▶ _Task description_
Please copy the lines below exactly, from the first one through the line showing "text('block_stamp', 'EUR' if".

▶ _Provided material_
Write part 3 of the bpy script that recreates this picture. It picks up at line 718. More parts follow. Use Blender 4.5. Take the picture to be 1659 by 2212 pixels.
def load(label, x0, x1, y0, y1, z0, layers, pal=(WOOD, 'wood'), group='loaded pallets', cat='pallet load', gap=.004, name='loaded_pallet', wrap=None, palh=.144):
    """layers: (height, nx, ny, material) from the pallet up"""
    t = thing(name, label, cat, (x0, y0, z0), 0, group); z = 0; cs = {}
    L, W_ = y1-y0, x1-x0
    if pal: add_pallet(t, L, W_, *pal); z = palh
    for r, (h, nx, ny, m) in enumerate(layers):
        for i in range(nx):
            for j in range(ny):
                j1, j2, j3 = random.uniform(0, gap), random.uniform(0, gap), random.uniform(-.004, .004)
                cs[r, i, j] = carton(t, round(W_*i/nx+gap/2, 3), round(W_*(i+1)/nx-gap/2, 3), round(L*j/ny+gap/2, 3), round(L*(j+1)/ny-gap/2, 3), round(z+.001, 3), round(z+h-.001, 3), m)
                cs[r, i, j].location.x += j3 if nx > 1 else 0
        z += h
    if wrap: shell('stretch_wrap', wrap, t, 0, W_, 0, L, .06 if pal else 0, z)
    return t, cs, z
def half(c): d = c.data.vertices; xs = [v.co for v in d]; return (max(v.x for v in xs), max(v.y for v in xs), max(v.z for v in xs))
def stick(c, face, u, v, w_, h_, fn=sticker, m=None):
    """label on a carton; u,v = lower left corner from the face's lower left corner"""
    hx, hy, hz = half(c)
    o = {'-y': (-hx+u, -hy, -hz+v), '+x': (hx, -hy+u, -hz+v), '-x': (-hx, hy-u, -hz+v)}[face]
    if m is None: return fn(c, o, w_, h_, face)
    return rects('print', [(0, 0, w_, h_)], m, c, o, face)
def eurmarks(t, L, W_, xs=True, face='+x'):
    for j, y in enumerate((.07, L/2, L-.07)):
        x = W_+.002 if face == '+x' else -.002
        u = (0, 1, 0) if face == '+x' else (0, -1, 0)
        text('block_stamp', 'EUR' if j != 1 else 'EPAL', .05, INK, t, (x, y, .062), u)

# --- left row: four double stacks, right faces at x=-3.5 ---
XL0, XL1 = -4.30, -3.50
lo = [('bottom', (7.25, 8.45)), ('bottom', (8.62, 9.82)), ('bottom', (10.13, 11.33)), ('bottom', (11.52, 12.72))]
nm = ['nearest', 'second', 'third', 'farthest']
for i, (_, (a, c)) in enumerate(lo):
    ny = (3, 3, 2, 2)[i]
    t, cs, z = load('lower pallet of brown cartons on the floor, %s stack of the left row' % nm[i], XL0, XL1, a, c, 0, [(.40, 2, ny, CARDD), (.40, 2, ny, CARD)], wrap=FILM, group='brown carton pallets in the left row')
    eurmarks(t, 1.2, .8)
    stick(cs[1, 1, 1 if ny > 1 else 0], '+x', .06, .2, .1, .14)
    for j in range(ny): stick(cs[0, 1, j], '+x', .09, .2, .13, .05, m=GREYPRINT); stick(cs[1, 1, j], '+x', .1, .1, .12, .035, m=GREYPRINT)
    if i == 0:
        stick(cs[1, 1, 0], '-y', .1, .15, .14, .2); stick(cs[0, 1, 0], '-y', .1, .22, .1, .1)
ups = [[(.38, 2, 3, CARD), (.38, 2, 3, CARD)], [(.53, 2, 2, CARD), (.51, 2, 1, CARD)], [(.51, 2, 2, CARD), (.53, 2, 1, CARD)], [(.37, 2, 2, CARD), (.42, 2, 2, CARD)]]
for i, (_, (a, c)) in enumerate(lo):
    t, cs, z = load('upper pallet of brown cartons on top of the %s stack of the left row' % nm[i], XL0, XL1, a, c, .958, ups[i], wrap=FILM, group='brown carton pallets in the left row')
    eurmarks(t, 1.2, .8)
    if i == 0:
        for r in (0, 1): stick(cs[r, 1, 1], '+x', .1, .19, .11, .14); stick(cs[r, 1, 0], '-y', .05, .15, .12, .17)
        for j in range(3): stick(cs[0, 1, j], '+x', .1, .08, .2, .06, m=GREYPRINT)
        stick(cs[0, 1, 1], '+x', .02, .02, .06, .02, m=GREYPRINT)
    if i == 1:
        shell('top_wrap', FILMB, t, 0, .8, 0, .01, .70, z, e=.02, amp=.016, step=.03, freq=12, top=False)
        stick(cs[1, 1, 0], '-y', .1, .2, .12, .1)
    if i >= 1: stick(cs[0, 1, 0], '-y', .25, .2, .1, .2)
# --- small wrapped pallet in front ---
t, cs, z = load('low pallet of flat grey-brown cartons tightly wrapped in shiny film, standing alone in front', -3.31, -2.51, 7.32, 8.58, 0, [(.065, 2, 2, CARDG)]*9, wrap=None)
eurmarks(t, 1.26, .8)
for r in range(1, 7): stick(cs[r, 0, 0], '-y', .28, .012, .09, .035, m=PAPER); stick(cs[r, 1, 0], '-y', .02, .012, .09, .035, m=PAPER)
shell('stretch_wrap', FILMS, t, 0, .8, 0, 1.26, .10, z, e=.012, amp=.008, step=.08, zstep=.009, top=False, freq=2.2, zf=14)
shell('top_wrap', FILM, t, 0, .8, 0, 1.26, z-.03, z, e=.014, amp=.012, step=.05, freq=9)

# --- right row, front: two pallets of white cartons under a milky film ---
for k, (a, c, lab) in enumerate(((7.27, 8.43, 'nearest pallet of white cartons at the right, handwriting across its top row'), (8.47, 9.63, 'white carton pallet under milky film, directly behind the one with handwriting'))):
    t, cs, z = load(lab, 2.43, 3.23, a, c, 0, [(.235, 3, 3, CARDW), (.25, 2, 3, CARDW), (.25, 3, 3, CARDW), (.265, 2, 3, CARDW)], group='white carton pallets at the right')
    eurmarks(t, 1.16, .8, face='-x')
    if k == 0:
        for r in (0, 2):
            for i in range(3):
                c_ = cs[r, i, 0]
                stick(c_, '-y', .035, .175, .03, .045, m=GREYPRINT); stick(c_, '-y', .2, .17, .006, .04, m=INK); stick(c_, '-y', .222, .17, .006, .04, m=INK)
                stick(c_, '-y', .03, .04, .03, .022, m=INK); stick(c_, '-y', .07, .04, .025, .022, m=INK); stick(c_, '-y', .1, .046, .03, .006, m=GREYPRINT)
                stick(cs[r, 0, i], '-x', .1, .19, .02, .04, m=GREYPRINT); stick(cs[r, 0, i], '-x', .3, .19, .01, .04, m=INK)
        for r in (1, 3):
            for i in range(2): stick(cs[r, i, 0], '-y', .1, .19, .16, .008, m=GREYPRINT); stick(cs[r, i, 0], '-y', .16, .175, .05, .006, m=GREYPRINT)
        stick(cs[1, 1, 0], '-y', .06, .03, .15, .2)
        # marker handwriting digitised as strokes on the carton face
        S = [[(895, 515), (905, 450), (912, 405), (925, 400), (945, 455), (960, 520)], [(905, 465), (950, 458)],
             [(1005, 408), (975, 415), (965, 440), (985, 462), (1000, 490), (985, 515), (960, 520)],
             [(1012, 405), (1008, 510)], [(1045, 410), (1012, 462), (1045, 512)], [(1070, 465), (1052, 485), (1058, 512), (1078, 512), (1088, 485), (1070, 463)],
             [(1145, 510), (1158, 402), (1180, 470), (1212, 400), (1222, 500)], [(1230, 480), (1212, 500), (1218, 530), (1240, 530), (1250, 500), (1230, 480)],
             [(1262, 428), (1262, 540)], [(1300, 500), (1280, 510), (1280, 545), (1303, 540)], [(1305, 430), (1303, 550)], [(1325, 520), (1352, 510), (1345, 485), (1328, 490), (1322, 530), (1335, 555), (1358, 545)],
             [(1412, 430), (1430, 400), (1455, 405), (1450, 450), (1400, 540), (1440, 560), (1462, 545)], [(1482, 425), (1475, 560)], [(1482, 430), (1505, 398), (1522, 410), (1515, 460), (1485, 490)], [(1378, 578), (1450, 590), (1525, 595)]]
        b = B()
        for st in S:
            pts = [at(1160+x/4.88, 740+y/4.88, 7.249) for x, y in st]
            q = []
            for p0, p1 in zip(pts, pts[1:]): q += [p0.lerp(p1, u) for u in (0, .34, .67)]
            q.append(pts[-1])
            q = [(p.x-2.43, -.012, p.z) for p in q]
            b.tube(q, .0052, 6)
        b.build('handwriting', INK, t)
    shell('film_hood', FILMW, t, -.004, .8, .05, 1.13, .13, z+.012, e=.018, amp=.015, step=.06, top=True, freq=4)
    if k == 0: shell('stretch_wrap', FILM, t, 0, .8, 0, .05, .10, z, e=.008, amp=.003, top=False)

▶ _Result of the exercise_
Write part 3 of the bpy script that recreates this picture. It picks up at line 718. More parts follow. Use Blender 4.5. Take the picture to be 1659 by 2212 pixels.
def load(label, x0, x1, y0, y1, z0, layers, pal=(WOOD, 'wood'), group='loaded pallets', cat='pallet load', gap=.004, name='loaded_pallet', wrap=None, palh=.144):
    """layers: (height, nx, ny, material) from the pallet up"""
    t = thing(name, label, cat, (x0, y0, z0), 0, group); z = 0; cs = {}
    L, W_ = y1-y0, x1-x0
    if pal: add_pallet(t, L, W_, *pal); z = palh
    for r, (h, nx, ny, m) in enumerate(layers):
        for i in range(nx):
            for j in range(ny):
                j1, j2, j3 = random.uniform(0, gap), random.uniform(0, gap), random.uniform(-.004, .004)
                cs[r, i, j] = carton(t, round(W_*i/nx+gap/2, 3), round(W_*(i+1)/nx-gap/2, 3), round(L*j/ny+gap/2, 3), round(L*(j+1)/ny-gap/2, 3), round(z+.001, 3), round(z+h-.001, 3), m)
                cs[r, i, j].location.x += j3 if nx > 1 else 0
        z += h
    if wrap: shell('stretch_wrap', wrap, t, 0, W_, 0, L, .06 if pal else 0, z)
    return t, cs, z
def half(c): d = c.data.vertices; xs = [v.co for v in d]; return (max(v.x for v in xs), max(v.y for v in xs), max(v.z for v in xs))
def stick(c, face, u, v, w_, h_, fn=sticker, m=None):
    """label on a carton; u,v = lower left corner from the face's lower left corner"""
    hx, hy, hz = half(c)
    o = {'-y': (-hx+u, -hy, -hz+v), '+x': (hx, -hy+u, -hz+v), '-x': (-hx, hy-u, -hz+v)}[face]
    if m is None: return fn(c, o, w_, h_, face)
    return rects('print', [(0, 0, w_, h_)], m, c, o, face)
def eurmarks(t, L, W_, xs=True, face='+x'):
    for j, y in enumerate((.07, L/2, L-.07)):
        x = W_+.002 if face == '+x' else -.002
        u = (0, 1, 0) if face == '+x' else (0, -1, 0)
        text('block_stamp', 'EUR' if j != 1 else 'EPAL', .05, INK, t, (x, y, .062), u)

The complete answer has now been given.